Tintown Illustration, Curragh Camp, County Kildare

An illustration by Seán O’Connor (also known as John ‘Blimey’ O’Connor), a London-born republican prisoner at Tintown No. 3 Camp at the Curragh in County Kildare. The drawing is dated July 1923 and is titled ‘Frongoch’, a reference to the well-known internment camp in North Wales in which O’Connor and nearly two thousand Irish prisoners were detained following the 1916 Rising.

Postcard Print of Ramillies Flag

A postcard depicting the so-called ‘Ramillies Flag’ captured by soldiers of the Irish Brigade fighting for France at the Battle of Ramillies (23 May 1706). The Irish Brigade was comprised of soldiers of the defeated Irish Jacobite army who arrived in France in an event known as the ‘Flight of the Wild Geese’. The Battle of Ramillies (fought near a small village in what is now Belgium) was a significant Anglo-Dutch victory (led by John Churchill, 1st Duke of Marlborough) over a combined French and Spanish force. Despite their defeat, an Irish officer managed to capture the remains of an English flag, referred to in the Irish captioned postcard as a ‘Bhratach Shasanach’. The flag remnant shows a gold harp on a pale blue background. It was subsequently presented to a community of Irish Benedictine nuns residing in the town of Ypres.
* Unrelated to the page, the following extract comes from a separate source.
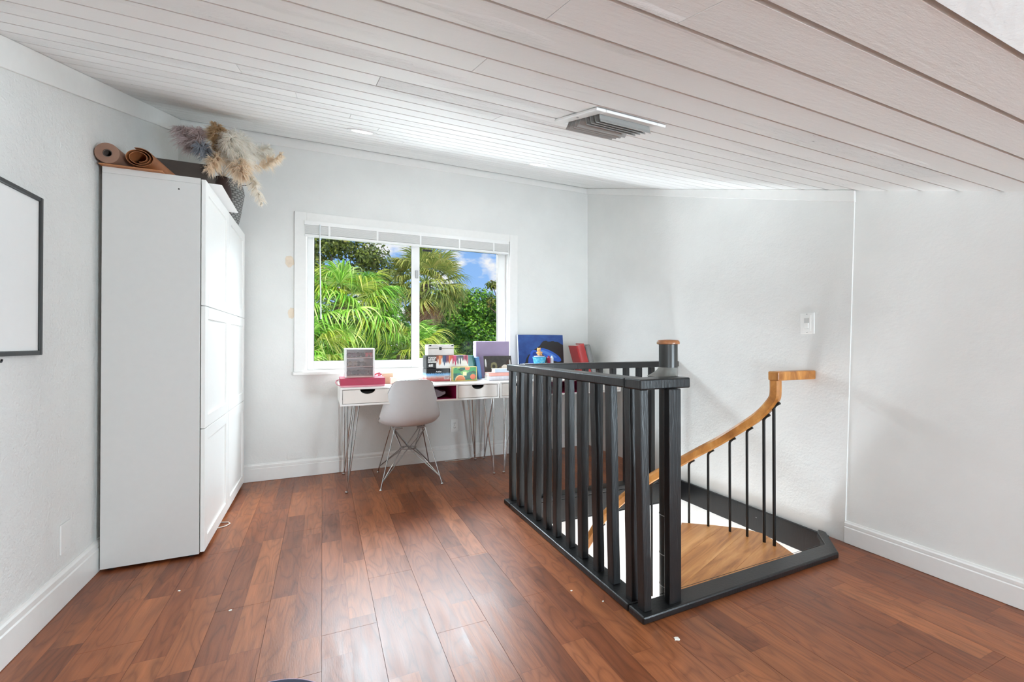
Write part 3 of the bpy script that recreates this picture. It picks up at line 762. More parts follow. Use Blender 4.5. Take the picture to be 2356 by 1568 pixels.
# ================================================================== DESKS
DT, DB, DY0, DY1 = 0.757, 0.626, 3.280, 3.845
def notch_front(x0, x1, z0, z1, y, th, nr=0.052, nd=0.032):
    """drawer front with a half-round finger notch in its upper edge"""
    c = (x0+x1)/2
    poly = [(x0, z0), (x1, z0), (x1, z1)]
    for k in range(13):
        a = math.pi*k/12; poly.append((c + nr*math.cos(a), z1 - nd*math.sin(a)))
    poly.append((x0, z1))
    return MB().prism(poly, th, Matrix(((1, 0, 0, 0), (0, 0, 1, y), (0, 1, 0, 0), (0, 0, 0, 1))))
def desk(x0, x1, label):
    d_ = thing('hairpin_desk', label, 'desk', ((x0+x1)/2, 3.55, 0), group='white desks under the window')
    t_ = 0.0145
    bx('desk_top', (x0, x1, DY0, DY1, DT-t_, DT), M_DESK, d_, 0.0025)
    bx('bottom_panel', (x0, x1, DY0, DY1, DB, DB+t_), M_DESK, d_, 0.0025)
    for a in (x0, x1-t_): bx('side_panel', (a, a+t_, DY0, DY1, DB+t_, DT-t_), M_DESK, d_)
    bx('back_panel', (x0+t_, x1-t_, DY1-0.012, DY1, DB+t_, DT-t_), M_DESK, d_)
    da, db = x0+0.358, x1-0.362
    for a in (da, db): bx('divider', (a, a+t_, DY0, DY1-0.012, DB+t_, DT-t_), M_DESK, d_)
    for a, b in ((x0+t_, da), (db+t_, x1-t_)):
        o = notch_front(a+0.003, b-0.003, DB+t_+0.003, DT-t_-0.003, DY0+0.002, 0.016).build('drawer', M_DRAWER, d_)
        MB().box(a+0.010, b-0.010, DY0+0.03, DY1-0.05, DB+t_+0.004, DT-t_-0.02).build('drawer_box', M_DARK, o)
    # magenta lining of the open compartment
    e_ = 0.0015; a, b = da+t_, db
    mb = MB(); y0 = DY0+0.004; y1 = DY1-0.02
    mb.box(a, a+e_, y0, y1, DB+t_, DT-t_); mb.box(b-e_, b, y0, y1, DB+t_, DT-t_)
    mb.box(a+e_, b-e_, y0, y1, DB+t_, DB+t_+e_); mb.box(a+e_, b-e_, y0, y1, DT-t_-e_, DT-t_); mb.box(a+e_, b-e_, y1, y1+e_, DB+t_, DT-t_)
    mb.build('cubby_lining', M_PINK, d_)
    for sx, fx in ((1, x0+0.046), (-1, x1-0.030)):
        for sy, fy in ((1, DY0+0.036), (-1, DY1-0.05)):
            mb = MB()
            for (dx, dy) in ((0.004*sx, 0.004*sy), (0.085*sx, 0.012*sy), (0.062*sx, 0.085*sy)):
                mb.tube([(fx + 0.003*sx*(dx != 0), fy, 0.008), (fx + dx, fy + dy, DB)], 0.0052, 8)
            mb.lathe([(0.010, 0.0), (0.012, 0.004), (0.011, 0.012), (0.006, 0.016)], (fx, fy, 0), 12)
            mb.box(min(fx-0.01*sx, fx+0.1*sx), max(fx-0.01*sx, fx+0.1*sx), min(fy-0.01*sy, fy+0.1*sy), max(fy-0.01*sy, fy+0.1*sy), DB-0.003, DB-0.0003)
            mb.build('hairpin_leg', M_CHROME, d_, smooth=True, origin=(fx, fy, 0))
    return d_
desk(0.115, 1.323, 'white desk with two drawers, magenta cubby and hairpin legs behind the grey chair')
desk(1.332, 2.540, 'second white hairpin desk in the corner behind the black railing')
# clear bag pushed into the cubby
mb = MB(); rows = []
for i in range(9):
    row = []
    for j in range(9):
        u, v = i/8, j/8
        row.append((0.70 + 0.19*u, 3.34 + 0.2*v, 0.690 + 0.040*math.sin(math.pi*u)*math.sin(math.pi*(0.15+0.7*v)) + 0.006*math.sin(u*13+v*7)))
    rows.append(row)
mb.grid(rows)
rows2 = [[(x, y, 0.646 + 0.03*(1-math.sin(math.pi*i/8))) for j, (x, y, z) in enumerate(r)] for i, r in enumerate(rows)]
mb.grid(rows2)
for i in range(8):
    for k in (0, 8):
        mb.add([rows[i][k], rows[i+1][k], rows2[i+1][k], rows2[i][k]], [(0, 1, 2, 3)])
        mb.add([rows[k][i], rows[k][i+1], rows2[k][i+1], rows2[k][i]], [(0, 1, 2, 3)])
tag(mb.build('plastic_pouch', plain('grey_plastic_film', (150, 140, 146), 0.2, vary=0.3, scale=40), smooth=True), 'crumpled grey plastic pouch stuffed in the magenta desk cubby', 'pouch')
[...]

It is now held by the Benedictine community resident in Kylemore Abbey in County Galway.

Cathal Brugha Cheque

A cheque for £35 11s 9d, payable to ‘Poblacht na hÉireann’, and signed by Cathal Brugha. The cheque was drawn on Bannc na Talmhan Teoranta (the National Land Bank) in Dublin and is dated 2 May 1922.

Inishmore (Inis Mór), Aran Islands

A view from Inishmore (Inis Mór), the largest of the Aran Islands, off the coast of County Galway. A manuscript annotation on the reverse reads ‘On Inishmore, Aran Islands, looking towards the coast of Connemara’.

Irish Dancing, Coláiste na Rinne, County Waterford

A photographic postcard print captioned ‘Learning Irish Dancing at Ring College’ (Coláiste na Rinne) in County Waterford. Coláiste na Rinne was established in 1905 and officially recognised as an Irish language summer school in 1907. The principal founders of the college were Pádraig Ó Cadhla (1875-1948), an organiser for Conradh na Gaeilge in the locality, and Richard Henebry (1863-1916), also known as Risteard de Hindeberg, a Waterford-born priest, Irish language scholar and traditional music collector.